Por divulgação de fatos sabidamente inverídicos, deve ser a conduta de colocar em xeque, consciente/dolosamente aqueles eventos notórios, com lastro científico, consolidados e sobre os quais não paire controvérsia razoável.

À evidência, não são os fatos dos quais discordamos, em relação aos quais elaboramos outra leitura ou que a eles entregamos um significado distinto.

A propaganda político-eleitoral está permeada pela dialética, pelo embate ideológico, pelo ponto e contraponto, pela crítica a gestões, pelo comparativo entre promessas e realizações, pela discussão dos predicados e debilidades dos concorrentes para as funções que pretendem ocupar.

A arena para metabolizar, dissolver as críticas políticas, mesmo as mais ácidas e contundentes é o palco dos debates e propagandas eleitorais e, portanto, se deve protegê-la, intervindo no menor grau possível, exceto, logicamente, quando desgarrarem dos limites antes enunciados.

(...)

Acertadamente, o Magistrado a quo, ao analisar o conteúdo das postagens, não verificou a existência de fato sabidamente inverídico, ofensivo à honra ou à imagem do candidato ou de conteúdo desinformativo que pudesse macular a normalidade do processo eleitoral. Houve, apenas, a ácida e contundente crítica com uso de humor satírico, o que encontra guarida no exercício da liberdade de expressão e de crítica política.

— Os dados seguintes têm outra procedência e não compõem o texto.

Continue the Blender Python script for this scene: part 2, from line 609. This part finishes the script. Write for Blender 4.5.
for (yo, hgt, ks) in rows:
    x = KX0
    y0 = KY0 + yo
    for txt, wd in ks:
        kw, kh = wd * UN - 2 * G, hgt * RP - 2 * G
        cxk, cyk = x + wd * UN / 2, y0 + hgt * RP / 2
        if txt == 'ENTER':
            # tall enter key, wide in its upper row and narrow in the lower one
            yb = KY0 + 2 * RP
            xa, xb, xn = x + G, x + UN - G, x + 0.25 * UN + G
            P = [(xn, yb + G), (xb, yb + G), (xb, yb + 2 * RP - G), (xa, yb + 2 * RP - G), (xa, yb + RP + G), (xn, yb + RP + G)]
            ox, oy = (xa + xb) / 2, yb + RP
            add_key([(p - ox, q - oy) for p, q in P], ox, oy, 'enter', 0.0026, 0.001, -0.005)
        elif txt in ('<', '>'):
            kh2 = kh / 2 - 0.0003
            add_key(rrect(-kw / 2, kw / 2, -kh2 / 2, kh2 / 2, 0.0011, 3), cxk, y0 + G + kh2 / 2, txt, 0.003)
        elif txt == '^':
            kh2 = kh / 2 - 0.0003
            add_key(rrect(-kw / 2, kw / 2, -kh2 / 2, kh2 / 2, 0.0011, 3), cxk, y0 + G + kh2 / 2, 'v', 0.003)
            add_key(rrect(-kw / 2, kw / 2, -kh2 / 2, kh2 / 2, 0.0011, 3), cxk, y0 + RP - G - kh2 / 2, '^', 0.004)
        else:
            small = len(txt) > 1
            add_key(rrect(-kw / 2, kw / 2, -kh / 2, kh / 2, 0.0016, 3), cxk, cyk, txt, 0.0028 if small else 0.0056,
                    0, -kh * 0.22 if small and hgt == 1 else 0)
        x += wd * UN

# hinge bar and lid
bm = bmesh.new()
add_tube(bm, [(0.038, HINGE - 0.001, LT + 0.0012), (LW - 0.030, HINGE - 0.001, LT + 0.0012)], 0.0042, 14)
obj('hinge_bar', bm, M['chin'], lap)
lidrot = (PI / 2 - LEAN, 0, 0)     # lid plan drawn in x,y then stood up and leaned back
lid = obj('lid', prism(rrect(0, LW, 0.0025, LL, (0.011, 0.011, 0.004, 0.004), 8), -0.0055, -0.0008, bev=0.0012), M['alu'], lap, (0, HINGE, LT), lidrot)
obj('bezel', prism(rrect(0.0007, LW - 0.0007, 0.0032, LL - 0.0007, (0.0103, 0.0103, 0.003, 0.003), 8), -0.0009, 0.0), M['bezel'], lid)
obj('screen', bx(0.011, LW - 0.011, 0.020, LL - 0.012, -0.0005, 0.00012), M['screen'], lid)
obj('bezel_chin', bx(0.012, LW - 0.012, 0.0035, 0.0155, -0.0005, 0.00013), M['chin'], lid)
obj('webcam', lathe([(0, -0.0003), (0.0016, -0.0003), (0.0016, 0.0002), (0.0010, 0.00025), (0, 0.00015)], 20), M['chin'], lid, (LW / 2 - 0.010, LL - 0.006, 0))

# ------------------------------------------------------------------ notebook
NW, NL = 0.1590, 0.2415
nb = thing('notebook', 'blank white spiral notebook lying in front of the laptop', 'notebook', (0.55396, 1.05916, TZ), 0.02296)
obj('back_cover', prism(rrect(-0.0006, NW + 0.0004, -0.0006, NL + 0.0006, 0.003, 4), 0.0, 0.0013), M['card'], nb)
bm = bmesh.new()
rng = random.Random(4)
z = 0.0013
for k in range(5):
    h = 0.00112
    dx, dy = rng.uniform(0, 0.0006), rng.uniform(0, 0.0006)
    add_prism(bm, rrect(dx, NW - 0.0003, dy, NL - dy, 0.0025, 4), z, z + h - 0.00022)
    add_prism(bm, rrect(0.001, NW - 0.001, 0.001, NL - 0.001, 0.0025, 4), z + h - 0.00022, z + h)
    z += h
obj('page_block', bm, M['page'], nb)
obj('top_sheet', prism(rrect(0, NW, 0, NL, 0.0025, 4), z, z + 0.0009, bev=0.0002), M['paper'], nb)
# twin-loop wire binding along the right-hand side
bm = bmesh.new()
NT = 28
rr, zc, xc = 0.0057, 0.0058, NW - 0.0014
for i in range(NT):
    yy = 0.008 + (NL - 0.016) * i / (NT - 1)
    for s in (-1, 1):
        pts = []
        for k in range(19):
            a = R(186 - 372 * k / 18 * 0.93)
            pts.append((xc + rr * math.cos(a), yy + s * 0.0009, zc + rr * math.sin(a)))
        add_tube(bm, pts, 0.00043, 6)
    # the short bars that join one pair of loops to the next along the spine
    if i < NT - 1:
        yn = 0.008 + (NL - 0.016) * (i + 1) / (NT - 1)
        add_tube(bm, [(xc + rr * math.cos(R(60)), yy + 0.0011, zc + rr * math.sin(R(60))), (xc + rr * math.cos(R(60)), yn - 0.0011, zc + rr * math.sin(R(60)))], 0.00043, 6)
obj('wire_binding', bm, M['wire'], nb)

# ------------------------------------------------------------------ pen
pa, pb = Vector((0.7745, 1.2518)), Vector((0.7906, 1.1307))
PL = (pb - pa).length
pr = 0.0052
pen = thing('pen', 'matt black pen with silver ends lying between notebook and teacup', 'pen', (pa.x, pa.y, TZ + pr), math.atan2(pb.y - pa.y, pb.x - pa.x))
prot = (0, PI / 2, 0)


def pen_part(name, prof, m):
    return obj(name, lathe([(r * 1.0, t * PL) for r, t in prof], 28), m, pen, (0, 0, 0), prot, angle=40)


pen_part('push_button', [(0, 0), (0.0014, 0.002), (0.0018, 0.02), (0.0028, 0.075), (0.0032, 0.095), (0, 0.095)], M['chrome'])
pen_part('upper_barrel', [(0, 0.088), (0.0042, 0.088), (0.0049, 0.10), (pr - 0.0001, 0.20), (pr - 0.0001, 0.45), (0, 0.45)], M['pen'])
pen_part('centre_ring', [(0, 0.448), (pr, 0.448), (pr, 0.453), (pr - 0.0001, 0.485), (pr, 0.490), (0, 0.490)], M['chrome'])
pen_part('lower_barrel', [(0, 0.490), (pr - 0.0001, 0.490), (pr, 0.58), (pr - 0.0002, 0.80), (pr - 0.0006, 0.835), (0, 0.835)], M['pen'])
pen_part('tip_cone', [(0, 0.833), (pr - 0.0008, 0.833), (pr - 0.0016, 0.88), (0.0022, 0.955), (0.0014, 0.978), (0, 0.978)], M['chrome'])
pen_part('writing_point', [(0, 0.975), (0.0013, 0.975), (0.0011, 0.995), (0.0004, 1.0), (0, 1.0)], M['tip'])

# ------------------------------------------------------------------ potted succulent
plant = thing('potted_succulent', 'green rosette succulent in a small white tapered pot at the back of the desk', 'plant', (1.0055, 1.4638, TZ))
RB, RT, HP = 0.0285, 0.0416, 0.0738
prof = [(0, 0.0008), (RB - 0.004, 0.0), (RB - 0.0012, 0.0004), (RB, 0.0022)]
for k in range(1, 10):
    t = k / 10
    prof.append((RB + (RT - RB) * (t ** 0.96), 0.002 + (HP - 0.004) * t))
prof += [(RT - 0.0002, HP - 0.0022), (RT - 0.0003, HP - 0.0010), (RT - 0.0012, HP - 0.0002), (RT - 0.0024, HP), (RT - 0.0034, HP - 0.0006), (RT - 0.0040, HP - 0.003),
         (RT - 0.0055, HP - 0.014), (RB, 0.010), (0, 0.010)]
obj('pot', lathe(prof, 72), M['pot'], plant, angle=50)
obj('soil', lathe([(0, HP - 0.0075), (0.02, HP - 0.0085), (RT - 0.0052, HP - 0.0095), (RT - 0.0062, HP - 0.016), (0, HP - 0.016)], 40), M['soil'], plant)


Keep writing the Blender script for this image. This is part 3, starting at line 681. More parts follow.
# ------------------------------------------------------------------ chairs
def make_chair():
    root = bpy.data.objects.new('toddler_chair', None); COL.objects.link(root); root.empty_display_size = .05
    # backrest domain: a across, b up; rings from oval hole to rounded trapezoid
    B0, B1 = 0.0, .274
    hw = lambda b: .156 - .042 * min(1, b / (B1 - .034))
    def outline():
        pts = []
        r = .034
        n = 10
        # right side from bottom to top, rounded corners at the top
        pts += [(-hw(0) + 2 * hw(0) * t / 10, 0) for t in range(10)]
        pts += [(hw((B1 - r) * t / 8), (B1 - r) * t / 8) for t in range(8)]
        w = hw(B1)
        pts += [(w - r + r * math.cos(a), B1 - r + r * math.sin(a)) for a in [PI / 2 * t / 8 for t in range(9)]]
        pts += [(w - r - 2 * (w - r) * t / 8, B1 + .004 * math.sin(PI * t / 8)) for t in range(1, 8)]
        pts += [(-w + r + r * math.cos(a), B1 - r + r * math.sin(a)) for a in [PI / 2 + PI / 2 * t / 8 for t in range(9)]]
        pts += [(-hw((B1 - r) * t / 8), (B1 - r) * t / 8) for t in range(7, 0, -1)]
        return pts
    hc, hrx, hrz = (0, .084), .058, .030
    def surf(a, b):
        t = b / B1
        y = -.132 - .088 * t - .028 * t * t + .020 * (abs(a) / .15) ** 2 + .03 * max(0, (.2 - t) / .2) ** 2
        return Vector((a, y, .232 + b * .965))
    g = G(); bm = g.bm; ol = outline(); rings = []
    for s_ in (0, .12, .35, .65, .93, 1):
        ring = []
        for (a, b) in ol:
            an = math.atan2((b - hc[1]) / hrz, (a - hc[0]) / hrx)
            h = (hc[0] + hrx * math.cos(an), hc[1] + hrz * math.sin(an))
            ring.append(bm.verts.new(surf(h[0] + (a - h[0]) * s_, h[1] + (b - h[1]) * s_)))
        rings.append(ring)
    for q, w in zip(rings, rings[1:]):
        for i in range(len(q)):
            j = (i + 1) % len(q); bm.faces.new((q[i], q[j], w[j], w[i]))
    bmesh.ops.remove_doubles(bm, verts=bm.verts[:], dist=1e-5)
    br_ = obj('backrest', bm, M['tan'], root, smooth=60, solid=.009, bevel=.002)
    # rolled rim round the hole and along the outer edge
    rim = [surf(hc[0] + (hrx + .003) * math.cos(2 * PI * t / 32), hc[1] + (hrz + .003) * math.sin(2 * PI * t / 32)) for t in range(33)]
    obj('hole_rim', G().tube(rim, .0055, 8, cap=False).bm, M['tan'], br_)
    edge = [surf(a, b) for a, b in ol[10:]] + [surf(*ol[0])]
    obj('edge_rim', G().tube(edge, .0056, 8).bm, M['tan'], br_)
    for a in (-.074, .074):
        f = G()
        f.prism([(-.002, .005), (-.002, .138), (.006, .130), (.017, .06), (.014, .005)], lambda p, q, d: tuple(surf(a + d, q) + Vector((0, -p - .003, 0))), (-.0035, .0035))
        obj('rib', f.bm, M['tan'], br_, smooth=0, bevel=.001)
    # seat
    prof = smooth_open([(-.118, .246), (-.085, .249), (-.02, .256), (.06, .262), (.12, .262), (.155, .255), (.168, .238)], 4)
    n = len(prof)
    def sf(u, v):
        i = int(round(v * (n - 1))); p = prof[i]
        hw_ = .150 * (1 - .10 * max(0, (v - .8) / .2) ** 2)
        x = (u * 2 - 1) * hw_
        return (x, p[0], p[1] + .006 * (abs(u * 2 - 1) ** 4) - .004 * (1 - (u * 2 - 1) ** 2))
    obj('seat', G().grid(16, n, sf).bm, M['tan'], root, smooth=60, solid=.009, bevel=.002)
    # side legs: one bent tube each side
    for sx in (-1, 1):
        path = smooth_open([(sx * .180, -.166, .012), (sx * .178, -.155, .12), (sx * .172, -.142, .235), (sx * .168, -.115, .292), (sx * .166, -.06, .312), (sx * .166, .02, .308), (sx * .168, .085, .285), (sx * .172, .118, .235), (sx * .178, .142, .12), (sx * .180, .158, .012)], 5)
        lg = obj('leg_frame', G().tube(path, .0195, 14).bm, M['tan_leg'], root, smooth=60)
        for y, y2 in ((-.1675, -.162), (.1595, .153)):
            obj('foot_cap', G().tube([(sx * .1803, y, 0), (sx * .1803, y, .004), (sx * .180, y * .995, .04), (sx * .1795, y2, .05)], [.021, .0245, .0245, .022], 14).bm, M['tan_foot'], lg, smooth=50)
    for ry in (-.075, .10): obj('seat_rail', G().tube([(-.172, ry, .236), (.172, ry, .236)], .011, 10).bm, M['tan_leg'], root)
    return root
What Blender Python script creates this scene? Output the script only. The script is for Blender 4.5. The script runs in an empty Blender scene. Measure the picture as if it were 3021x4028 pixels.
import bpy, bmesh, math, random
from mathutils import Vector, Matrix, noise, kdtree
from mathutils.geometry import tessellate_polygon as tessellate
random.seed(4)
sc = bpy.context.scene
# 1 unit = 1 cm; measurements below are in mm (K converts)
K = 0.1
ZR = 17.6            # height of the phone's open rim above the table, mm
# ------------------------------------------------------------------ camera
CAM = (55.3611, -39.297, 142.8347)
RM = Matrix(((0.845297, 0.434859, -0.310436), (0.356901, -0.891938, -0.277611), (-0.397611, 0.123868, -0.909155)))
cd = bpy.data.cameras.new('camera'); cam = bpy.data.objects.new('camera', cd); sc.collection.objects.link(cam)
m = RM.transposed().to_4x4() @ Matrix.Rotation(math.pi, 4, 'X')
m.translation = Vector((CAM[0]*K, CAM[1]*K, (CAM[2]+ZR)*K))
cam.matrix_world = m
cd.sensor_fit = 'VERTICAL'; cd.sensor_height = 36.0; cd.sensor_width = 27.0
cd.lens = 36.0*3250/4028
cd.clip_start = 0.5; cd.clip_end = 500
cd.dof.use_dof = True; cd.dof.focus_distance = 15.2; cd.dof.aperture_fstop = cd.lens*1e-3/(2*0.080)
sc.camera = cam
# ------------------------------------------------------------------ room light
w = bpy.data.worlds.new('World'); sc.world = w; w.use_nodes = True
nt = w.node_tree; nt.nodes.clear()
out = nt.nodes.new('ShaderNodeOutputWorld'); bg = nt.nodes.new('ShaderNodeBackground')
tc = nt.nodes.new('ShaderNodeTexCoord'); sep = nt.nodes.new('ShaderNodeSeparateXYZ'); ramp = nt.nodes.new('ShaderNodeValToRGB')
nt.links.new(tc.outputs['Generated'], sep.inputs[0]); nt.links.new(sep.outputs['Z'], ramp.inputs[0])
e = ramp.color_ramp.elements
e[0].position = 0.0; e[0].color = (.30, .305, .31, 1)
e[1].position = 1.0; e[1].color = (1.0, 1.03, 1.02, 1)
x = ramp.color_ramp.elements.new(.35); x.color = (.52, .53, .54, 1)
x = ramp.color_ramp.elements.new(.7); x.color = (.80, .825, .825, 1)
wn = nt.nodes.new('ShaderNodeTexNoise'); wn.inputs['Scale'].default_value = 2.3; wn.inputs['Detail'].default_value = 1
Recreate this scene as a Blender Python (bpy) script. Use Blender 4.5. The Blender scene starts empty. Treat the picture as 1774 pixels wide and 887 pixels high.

Registro, por oportuno, que o “caráter dialético imanente às disputas político-eleitorais exige maior deferência à liberdade de expressão e de pensamento, razão pela qual se recomenda a intervenção mínima do Judiciário nas manifestações e críticas próprias do embate eleitoral, sob pena de se tolher substancialmente o conteúdo da liberdade de expressão" (AgR- RO n. 758-25/SP, Rel. desig. Min. Luiz Fux, DJE de 13.9.2017).

A jurisprudência do TSE é no sentindo de que o debate eleitoral pode ser feito por meio da arte, do humor ou da sátira, devendo ser especialmente protegido, mesmo que seja desagradável aos olhos do criticado, como percebe-se ser o caso em tela. Destaco o seguinte julgado a exemplificar tal posição:

Inexistência de afirmação injuriosa, difamatória, caluniosa ou sabidamente inverídica. Direito de crítica próprio da liberdade de expressão.

1. As opiniões e críticas, ainda que reputadas ofensivas, irritantes ou desabonadoras são indistintamente alcançadas pelo direito à liberdade de expressão, cujo exercício protege tanto quem se manifesta em conformidade como quem se exprime em desconformidade com o ponto de vista paradigmático.

2. As sátiras de caráter político e críticas humorísticas estão compreendidas, prima facie, no campo da liberdade de expressão, por mais ácidas, jocosas ou graves que possam parecer.

3. No período eleitoral, aqueles que se propõem a representar a sociedade devem aceitar, compreender e dar tratamento às críticas a eles dirigidas de forma mais acentuada que um cidadão comum, na medida em que a circulação de ideias revela-se essencial para a configuração de um espaço público de debate e, por conseguinte, para a própria conformação do Estado Democrático de Direito. (TSE - Rp: n. 06009805920186000000 Brasília/DF, Relator: Min. Carlos Bastide Horbach, Data de Julgamento: 02/09/2018, Data de Publicação: PSESS - Mural eletrônico - 03.9.2018).

Portanto, a sentença recorrida não merece reforma, pois está em consonância com a jurisprudência eleitoral e com a legislação vigente, restando evidenciado que as publicações nas redes sociais dos recorridos, não caracterizaram veiculação de propaganda eleitoral negativa ou desinformativa, mas, tão somente, conteúdo crítico externado com adoção de características de humor e sátira, o que encontra respaldo na proteção à liberdade de expressão.

Ante todo o exposto, voto por NEGAR PROVIMENTO ao recurso interposto por SÉRGIO IVAN MORAES.